What leads somebody to jaywalk is usually related to a whole host of things that is about how we design the streets and how our land uses lay out and how we've ended up with such a car-focused public realm.
— Seleta Reynolds, LADOT general manager

So what are the real issues? Dangerous behavior by drivers, Reynolds said — especially speeding and red-light running.

“If I could just say ‘just enforce two things,’ it would be those two things,” she said. “We've had jaywalking laws on the books for a long time, we've had enforcement activities throughout the entire state of California and the U.S., jaywalking stings and all kinds of other... focused enforcement around jaywalking that have not made a bit of difference in the pedestrian fatality rates that we see.”

Approximately 1,157 people walking in L.A. were killed by drivers between 2010 and 2020. Thousands more were seriously injured in that time period.

(Al Kamalizad
/
for LAist)

A recent study from UCLA found that Black residents are disproportionately hurt and killed in traffic crashes.

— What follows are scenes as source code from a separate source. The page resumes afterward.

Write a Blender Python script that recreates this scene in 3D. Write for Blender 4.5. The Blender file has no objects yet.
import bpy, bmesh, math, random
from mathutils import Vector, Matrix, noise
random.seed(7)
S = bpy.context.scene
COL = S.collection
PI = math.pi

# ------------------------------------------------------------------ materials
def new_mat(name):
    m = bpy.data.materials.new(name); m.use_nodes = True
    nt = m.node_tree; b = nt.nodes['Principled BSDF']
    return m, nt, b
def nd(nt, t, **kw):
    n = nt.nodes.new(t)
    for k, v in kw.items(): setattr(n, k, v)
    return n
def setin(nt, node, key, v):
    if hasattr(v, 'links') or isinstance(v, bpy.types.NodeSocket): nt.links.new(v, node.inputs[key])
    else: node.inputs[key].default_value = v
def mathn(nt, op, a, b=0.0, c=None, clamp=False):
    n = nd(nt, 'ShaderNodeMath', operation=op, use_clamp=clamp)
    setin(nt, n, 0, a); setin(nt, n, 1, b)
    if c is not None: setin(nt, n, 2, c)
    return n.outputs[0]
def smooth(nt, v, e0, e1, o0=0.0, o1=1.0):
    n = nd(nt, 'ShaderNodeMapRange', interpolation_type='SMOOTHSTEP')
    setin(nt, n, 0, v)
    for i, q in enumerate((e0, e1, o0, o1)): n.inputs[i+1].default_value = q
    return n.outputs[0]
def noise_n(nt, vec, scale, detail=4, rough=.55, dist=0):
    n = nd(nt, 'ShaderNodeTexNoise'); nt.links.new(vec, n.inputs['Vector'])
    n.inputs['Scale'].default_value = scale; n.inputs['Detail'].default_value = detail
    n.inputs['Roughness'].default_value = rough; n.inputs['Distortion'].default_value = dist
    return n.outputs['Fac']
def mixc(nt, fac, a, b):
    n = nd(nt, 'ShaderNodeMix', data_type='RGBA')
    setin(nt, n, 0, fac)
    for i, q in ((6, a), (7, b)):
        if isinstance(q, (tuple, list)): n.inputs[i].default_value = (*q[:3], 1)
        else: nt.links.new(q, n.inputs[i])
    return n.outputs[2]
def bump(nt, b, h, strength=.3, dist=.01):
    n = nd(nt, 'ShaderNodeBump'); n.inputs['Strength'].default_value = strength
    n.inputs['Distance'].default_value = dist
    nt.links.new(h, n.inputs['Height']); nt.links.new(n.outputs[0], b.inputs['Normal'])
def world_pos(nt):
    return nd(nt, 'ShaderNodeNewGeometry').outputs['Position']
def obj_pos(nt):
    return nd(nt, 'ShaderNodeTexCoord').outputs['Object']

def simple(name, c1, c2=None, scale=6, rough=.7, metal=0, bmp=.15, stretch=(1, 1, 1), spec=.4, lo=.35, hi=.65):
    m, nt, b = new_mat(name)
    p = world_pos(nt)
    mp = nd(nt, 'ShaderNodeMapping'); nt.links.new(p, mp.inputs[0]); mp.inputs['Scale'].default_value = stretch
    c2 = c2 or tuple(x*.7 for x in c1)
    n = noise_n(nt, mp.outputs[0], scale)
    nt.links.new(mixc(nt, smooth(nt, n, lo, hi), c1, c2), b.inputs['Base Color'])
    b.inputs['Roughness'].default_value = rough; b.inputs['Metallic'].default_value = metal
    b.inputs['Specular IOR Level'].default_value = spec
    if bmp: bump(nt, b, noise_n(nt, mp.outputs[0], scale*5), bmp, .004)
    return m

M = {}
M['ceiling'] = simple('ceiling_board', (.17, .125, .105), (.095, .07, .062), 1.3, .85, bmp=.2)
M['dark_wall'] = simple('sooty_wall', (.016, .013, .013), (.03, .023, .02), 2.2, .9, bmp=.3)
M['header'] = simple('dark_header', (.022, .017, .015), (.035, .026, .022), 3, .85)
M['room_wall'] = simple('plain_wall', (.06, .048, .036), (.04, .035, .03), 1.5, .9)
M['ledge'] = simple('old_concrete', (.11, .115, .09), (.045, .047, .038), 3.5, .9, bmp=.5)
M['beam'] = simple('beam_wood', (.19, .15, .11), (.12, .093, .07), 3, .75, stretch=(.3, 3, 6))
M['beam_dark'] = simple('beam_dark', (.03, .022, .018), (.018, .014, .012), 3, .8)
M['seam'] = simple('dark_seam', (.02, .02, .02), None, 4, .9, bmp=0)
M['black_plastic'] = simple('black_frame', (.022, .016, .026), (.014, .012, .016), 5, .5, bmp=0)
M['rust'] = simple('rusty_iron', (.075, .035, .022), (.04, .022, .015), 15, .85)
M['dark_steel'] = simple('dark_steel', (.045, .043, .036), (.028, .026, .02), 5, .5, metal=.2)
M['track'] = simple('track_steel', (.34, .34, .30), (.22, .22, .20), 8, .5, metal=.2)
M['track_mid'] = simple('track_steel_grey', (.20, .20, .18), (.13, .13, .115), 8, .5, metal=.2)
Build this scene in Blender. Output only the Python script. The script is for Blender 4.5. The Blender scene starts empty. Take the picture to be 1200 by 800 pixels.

Over five years of study, the data showed that one in every four people killed in a crash was either a Black or Latino pedestrian.

“It's very clear from the facts on the ground that those laws and that strategy don't work,” Reynolds said. “So we should revisit them and we should do so in a way with urgency.”

I reached out to the LAPD for comment on its approach to pedestrian safety and jaywalking enforcement, as well as its stance on AB 1238, but was told the department “will not be able to accommodate your request.”

The push to decriminalize jaywalking comes as many U.S. cities, including Los Angeles, are rethinking the roles of armed law enforcement in traffic safety.

A growing coalition of transportation experts, community groups and local leaders are calling for reduced investment in police-based enforcement in favor of alternative methods, including lowering speed limits, redesigning streets to better protect pedestrians and cyclists, and installing automated speed cameras to cite dangerous drivers.